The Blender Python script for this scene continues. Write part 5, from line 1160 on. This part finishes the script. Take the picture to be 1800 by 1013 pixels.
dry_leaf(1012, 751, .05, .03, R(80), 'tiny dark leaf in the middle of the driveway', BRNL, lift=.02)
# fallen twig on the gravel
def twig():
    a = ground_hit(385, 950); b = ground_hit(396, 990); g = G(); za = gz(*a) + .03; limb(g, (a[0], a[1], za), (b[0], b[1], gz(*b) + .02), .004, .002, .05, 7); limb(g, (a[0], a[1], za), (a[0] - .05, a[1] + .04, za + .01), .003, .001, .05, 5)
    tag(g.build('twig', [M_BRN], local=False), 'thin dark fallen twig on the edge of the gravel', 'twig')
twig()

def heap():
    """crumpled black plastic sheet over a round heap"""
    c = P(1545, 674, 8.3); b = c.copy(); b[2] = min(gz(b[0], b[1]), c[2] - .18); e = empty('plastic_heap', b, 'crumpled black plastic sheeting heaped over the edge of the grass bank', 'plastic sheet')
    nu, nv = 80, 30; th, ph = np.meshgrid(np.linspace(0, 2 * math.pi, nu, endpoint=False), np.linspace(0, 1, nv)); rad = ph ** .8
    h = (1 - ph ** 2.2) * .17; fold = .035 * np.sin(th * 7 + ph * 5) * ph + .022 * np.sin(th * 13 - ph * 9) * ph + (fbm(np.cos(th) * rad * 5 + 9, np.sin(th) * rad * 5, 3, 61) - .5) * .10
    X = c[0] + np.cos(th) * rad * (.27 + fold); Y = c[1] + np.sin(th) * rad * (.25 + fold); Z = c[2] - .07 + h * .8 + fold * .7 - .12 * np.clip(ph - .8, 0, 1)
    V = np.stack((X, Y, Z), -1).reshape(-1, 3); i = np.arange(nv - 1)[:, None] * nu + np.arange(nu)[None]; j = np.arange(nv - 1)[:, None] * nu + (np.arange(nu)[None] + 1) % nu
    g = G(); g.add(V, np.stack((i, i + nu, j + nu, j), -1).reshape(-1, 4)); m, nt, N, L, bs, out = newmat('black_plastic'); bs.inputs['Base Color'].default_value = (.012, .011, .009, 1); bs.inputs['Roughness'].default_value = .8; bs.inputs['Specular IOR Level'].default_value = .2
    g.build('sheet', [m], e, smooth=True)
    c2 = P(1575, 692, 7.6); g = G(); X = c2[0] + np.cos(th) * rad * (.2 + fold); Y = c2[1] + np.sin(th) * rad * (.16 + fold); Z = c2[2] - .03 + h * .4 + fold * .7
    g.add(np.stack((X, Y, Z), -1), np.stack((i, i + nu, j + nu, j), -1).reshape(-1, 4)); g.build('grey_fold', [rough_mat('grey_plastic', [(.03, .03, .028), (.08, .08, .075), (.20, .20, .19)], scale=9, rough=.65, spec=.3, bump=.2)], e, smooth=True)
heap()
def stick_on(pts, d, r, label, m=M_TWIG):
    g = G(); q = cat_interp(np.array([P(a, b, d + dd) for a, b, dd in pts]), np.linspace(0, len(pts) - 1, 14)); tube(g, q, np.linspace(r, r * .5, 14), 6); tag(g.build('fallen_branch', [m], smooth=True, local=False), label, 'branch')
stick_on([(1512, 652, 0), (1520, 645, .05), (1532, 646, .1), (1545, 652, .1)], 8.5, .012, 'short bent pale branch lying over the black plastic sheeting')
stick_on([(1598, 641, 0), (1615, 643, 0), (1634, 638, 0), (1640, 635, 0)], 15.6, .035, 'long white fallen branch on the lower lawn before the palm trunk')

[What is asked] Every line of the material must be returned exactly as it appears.

[Solution below]
The Blender Python script for this scene continues. Write part 5, from line 1160 on. This part finishes the script. Take the picture to be 1800 by 1013 pixels.
dry_leaf(1012, 751, .05, .03, R(80), 'tiny dark leaf in the middle of the driveway', BRNL, lift=.02)
# fallen twig on the gravel
def twig():
    a = ground_hit(385, 950); b = ground_hit(396, 990); g = G(); za = gz(*a) + .03; limb(g, (a[0], a[1], za), (b[0], b[1], gz(*b) + .02), .004, .002, .05, 7); limb(g, (a[0], a[1], za), (a[0] - .05, a[1] + .04, za + .01), .003, .001, .05, 5)
    tag(g.build('twig', [M_BRN], local=False), 'thin dark fallen twig on the edge of the gravel', 'twig')
twig()

def heap():
    """crumpled black plastic sheet over a round heap"""
    c = P(1545, 674, 8.3); b = c.copy(); b[2] = min(gz(b[0], b[1]), c[2] - .18); e = empty('plastic_heap', b, 'crumpled black plastic sheeting heaped over the edge of the grass bank', 'plastic sheet')
    nu, nv = 80, 30; th, ph = np.meshgrid(np.linspace(0, 2 * math.pi, nu, endpoint=False), np.linspace(0, 1, nv)); rad = ph ** .8
    h = (1 - ph ** 2.2) * .17; fold = .035 * np.sin(th * 7 + ph * 5) * ph + .022 * np.sin(th * 13 - ph * 9) * ph + (fbm(np.cos(th) * rad * 5 + 9, np.sin(th) * rad * 5, 3, 61) - .5) * .10
    X = c[0] + np.cos(th) * rad * (.27 + fold); Y = c[1] + np.sin(th) * rad * (.25 + fold); Z = c[2] - .07 + h * .8 + fold * .7 - .12 * np.clip(ph - .8, 0, 1)
    V = np.stack((X, Y, Z), -1).reshape(-1, 3); i = np.arange(nv - 1)[:, None] * nu + np.arange(nu)[None]; j = np.arange(nv - 1)[:, None] * nu + (np.arange(nu)[None] + 1) % nu
    g = G(); g.add(V, np.stack((i, i + nu, j + nu, j), -1).reshape(-1, 4)); m, nt, N, L, bs, out = newmat('black_plastic'); bs.inputs['Base Color'].default_value = (.012, .011, .009, 1); bs.inputs['Roughness'].default_value = .8; bs.inputs['Specular IOR Level'].default_value = .2
    g.build('sheet', [m], e, smooth=True)
    c2 = P(1575, 692, 7.6); g = G(); X = c2[0] + np.cos(th) * rad * (.2 + fold); Y = c2[1] + np.sin(th) * rad * (.16 + fold); Z = c2[2] - .03 + h * .4 + fold * .7
    g.add(np.stack((X, Y, Z), -1), np.stack((i, i + nu, j + nu, j), -1).reshape(-1, 4)); g.build('grey_fold', [rough_mat('grey_plastic', [(.03, .03, .028), (.08, .08, .075), (.20, .20, .19)], scale=9, rough=.65, spec=.3, bump=.2)], e, smooth=True)
heap()
def stick_on(pts, d, r, label, m=M_TWIG):
    g = G(); q = cat_interp(np.array([P(a, b, d + dd) for a, b, dd in pts]), np.linspace(0, len(pts) - 1, 14)); tube(g, q, np.linspace(r, r * .5, 14), 6); tag(g.build('fallen_branch', [m], smooth=True, local=False), label, 'branch')
stick_on([(1512, 652, 0), (1520, 645, .05), (1532, 646, .1), (1545, 652, .1)], 8.5, .012, 'short bent pale branch lying over the black plastic sheeting')
stick_on([(1598, 641, 0), (1615, 643, 0), (1634, 638, 0), (1640, 635, 0)], 15.6, .035, 'long white fallen branch on the lower lawn before the palm trunk')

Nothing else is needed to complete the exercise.